A decisão provocou reações diferentes no Congresso. O deputado Fernando Gabeira (PV-RJ), integrante do chamado "grupo ético" do Congresso, que pagou com sua cota passagens para familiares viajarem para o exterior, considerou as mudanças de regra como "o princípio de um longo processo de reconciliação do Congresso com a sociedade brasileira".
Gabeira reconheceu que errou ao lançar mão de sua cota para passeio e diz que vai apresentar um projeto de lei para redução de custos na Câmara, como forma de "ressarcir a sociedade".
O deputado Ciro Gomes (PSB-CE) teve reação totalmente diferente. Primeiro, mostrou-se irritado com a publicação de notícia sobre suposto uso de sua cota para pagar duas passagens para sua mãe, Maria José, de 80 anos, viajar para os Estados Unidos. Segundo Ciro, isso não aconteceu. Da primeira vez (abril de 2007), a mãe nem viajou. Da segunda (dezembro de 2008), ela pagou sua passagem. Ciro disse que "vai até o fim" para descobrir quem vazou a informação, que diz ser falsa.

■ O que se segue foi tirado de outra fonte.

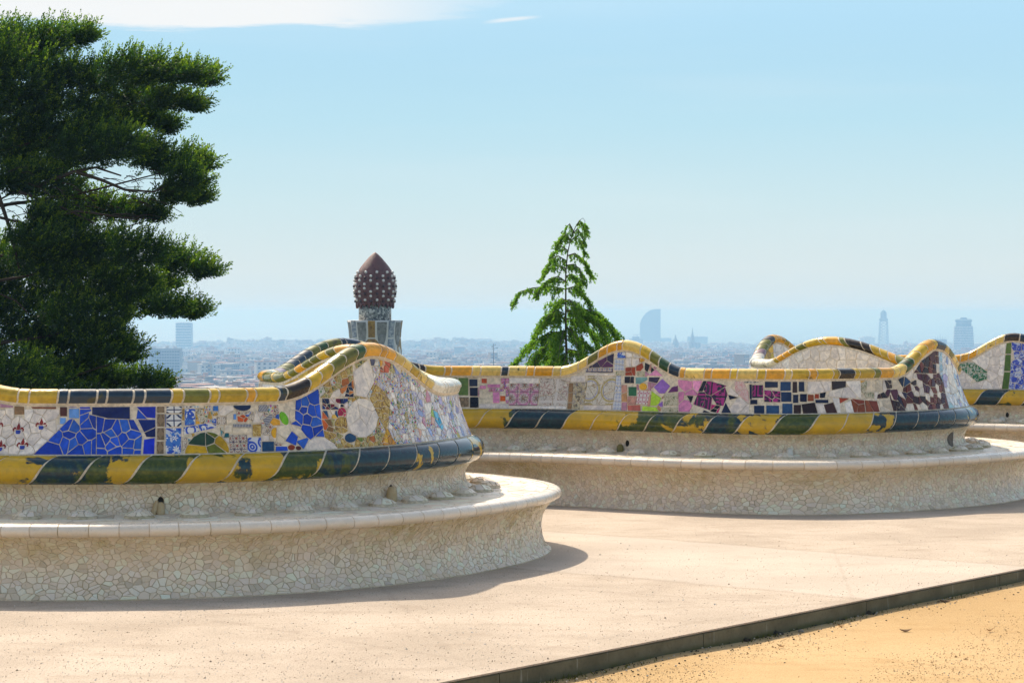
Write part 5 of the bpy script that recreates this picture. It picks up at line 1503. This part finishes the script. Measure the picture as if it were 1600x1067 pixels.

Ciro criticou o fato de a Mesa Diretora e os próprios deputados não conseguirem explicar à sociedade a importância da cota de passagem aérea, medida existente nos parlamentos de outros países. "Os jovens brasileiros, hoje, pensam que a política é um pardieiro de pilantras, enganadores e defensores de privilégios, porque não temos tido a compostura, como coletivo, de dar explicações à população", afirmou no plenário.
Foi aplaudido por colegas. Depois, em conversa com jornalistas, disse que Gabeira fez uma "auto-imolação moralista" e, sem citar Temer, criticou os que disseram não ter havido ilícito antes, mas terem mudado as regras. "Então, por que mudaram?", questionou.
No Senado, Papaléo Paes (PSDB-AP), queixou-se, em plenário, do fato de os parlamentares não poderem mais usar a cota de passagens para pagar a viagem de familiares. Perguntou se os parlamentares terão de pedir a empresários que paguem viagem para a família visitá-los. "Acho que o resultado será altamente danoso para fazermos um mandato limpo", disse.